-- begin Dataset excerpts --
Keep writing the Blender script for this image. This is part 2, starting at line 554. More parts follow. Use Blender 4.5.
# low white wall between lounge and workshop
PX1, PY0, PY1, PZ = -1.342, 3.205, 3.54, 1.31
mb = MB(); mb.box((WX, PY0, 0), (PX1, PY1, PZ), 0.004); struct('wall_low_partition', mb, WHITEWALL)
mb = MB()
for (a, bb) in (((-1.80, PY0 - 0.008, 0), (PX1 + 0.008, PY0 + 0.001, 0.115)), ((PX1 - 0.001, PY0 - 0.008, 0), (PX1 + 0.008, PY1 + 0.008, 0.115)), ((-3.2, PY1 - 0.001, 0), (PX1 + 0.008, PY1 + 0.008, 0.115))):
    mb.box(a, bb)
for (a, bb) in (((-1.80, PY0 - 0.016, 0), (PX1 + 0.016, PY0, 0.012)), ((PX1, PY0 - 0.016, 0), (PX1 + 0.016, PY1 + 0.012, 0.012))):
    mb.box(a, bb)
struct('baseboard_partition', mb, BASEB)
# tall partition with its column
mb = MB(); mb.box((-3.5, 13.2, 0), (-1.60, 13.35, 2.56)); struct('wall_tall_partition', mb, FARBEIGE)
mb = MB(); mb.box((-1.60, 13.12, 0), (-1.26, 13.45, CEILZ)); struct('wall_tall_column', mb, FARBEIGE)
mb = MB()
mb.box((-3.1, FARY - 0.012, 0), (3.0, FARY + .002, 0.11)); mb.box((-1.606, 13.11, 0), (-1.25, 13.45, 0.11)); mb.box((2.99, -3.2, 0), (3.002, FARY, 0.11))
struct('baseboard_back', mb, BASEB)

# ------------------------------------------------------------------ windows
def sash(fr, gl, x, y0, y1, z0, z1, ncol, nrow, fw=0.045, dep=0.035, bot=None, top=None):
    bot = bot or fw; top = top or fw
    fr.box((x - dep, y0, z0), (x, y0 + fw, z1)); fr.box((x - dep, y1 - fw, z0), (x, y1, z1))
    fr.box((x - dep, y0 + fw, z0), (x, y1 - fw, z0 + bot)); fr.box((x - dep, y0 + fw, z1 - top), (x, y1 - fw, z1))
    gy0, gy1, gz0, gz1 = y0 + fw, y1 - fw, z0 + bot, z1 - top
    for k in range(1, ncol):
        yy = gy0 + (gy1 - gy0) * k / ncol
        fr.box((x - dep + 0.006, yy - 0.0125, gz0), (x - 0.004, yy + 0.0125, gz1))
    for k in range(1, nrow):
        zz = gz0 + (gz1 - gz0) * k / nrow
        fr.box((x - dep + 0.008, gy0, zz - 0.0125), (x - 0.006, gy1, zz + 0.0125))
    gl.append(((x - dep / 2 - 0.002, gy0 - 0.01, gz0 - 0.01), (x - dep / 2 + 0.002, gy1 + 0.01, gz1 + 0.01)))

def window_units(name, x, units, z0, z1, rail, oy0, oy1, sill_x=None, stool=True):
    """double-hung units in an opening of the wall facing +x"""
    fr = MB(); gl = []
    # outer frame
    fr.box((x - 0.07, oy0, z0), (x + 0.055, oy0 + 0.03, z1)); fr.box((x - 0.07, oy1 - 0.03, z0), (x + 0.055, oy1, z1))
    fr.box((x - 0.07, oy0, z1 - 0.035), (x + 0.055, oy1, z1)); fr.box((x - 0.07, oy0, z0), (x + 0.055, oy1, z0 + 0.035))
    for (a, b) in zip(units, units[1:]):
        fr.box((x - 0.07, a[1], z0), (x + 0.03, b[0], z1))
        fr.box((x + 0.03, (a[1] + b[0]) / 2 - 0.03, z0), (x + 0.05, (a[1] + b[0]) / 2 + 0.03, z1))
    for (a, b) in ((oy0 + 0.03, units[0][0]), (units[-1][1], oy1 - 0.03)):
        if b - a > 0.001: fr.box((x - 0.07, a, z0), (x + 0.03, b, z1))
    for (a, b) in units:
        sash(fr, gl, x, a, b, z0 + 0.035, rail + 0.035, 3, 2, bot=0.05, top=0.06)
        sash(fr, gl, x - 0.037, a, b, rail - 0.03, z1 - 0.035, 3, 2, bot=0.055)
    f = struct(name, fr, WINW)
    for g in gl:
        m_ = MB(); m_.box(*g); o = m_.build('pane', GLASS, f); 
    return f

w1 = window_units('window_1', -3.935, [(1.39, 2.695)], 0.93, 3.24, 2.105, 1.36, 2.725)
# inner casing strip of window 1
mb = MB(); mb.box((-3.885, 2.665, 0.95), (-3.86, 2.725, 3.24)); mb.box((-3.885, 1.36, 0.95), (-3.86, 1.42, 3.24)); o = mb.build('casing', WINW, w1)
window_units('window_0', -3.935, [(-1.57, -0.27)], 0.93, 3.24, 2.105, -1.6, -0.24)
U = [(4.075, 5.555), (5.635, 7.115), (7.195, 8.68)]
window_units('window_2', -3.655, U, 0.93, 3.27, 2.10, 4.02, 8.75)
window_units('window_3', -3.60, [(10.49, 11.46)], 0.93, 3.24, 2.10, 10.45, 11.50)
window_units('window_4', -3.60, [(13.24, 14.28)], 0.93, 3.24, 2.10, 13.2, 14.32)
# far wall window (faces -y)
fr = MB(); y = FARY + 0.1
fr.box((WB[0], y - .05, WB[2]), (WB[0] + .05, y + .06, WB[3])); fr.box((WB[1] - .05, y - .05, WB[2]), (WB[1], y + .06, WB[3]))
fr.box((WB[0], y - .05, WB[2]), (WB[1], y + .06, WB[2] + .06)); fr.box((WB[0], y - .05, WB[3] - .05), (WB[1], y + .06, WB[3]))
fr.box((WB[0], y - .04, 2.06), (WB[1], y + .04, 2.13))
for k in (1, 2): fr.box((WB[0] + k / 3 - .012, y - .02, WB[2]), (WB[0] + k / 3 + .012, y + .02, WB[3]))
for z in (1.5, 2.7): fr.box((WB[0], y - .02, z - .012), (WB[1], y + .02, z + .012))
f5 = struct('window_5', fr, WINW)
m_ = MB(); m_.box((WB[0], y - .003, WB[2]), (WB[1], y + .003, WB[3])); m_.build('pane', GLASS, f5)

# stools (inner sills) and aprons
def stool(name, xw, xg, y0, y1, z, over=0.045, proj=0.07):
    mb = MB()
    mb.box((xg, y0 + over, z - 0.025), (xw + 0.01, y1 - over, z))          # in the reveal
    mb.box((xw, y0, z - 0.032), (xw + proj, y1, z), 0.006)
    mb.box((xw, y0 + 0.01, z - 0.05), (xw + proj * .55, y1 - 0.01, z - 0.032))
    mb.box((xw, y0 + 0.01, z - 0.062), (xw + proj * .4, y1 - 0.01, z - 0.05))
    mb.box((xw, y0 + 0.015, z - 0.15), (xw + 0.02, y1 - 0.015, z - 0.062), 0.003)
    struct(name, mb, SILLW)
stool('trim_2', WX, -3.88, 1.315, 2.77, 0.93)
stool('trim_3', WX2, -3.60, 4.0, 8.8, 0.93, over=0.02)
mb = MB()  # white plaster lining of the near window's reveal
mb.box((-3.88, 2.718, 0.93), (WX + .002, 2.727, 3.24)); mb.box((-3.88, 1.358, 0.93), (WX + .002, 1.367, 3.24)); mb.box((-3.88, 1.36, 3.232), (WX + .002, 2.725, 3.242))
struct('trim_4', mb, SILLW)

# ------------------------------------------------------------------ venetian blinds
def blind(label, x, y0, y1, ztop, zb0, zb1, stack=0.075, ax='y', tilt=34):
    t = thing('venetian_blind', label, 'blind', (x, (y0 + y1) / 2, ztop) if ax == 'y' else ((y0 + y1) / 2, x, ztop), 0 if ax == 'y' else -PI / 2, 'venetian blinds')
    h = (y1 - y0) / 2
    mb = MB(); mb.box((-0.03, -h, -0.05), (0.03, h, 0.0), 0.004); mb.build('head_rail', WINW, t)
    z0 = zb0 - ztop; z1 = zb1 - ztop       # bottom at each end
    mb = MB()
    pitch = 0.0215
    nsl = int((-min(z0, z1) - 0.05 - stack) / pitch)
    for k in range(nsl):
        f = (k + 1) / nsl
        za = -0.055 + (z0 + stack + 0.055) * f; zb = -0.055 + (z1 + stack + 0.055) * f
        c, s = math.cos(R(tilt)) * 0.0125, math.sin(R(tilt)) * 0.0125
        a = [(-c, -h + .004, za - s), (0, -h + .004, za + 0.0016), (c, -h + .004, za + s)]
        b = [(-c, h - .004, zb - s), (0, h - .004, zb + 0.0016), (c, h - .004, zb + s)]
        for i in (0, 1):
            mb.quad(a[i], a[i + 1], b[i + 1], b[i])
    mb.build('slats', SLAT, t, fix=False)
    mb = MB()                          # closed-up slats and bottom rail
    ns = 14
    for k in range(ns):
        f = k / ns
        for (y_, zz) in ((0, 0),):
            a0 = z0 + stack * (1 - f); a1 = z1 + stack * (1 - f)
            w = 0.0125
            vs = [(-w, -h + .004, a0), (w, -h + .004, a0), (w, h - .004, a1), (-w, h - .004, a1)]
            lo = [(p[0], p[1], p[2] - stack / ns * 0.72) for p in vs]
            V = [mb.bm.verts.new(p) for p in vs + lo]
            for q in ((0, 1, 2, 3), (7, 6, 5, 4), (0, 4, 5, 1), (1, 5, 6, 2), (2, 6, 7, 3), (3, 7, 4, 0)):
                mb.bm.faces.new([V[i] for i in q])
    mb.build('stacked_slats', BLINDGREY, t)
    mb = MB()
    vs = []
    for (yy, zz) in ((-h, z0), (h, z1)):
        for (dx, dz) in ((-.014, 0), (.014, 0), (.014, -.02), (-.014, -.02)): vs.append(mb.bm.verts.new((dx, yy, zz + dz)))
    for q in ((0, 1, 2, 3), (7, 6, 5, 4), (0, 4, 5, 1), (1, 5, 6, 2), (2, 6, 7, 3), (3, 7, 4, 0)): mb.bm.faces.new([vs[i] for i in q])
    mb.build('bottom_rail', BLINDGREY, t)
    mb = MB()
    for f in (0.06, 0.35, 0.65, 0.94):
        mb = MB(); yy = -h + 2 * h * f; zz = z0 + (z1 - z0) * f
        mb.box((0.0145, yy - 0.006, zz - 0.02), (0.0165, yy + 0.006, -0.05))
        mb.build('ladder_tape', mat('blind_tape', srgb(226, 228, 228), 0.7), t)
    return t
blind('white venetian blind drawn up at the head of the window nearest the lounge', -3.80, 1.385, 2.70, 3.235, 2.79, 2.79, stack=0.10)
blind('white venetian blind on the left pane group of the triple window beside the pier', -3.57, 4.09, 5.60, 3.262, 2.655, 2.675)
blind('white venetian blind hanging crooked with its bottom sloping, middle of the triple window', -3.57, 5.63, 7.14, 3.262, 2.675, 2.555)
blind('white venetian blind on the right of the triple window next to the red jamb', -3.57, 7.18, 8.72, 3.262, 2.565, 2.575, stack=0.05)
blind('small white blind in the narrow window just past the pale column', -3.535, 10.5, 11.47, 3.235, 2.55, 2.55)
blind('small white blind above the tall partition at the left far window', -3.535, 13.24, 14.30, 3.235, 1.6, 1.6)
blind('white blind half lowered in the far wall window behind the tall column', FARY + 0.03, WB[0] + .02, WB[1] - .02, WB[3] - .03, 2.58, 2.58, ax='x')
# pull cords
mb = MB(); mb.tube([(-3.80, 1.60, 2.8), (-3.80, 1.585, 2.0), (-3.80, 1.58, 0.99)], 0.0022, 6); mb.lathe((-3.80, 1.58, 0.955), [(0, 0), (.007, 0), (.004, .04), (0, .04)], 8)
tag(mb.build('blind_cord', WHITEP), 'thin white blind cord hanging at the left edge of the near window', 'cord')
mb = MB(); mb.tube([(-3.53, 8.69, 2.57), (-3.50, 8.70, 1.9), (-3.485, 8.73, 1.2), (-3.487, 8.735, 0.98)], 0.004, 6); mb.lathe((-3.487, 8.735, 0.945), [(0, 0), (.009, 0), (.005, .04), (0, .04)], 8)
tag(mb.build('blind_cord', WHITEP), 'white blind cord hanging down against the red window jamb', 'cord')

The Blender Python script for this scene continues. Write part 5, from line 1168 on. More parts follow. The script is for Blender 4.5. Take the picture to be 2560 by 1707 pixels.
-- end Dataset excerpts --
Take every line that includes the string "script" and copy it.

Keep writing the Blender script for this image. This is part 2, starting at line 554. More parts follow. Use Blender 4.5.
The Blender Python script for this scene continues. Write part 5, from line 1168 on. More parts follow. The script is for Blender 4.5. Take the picture to be 2560 by 1707 pixels.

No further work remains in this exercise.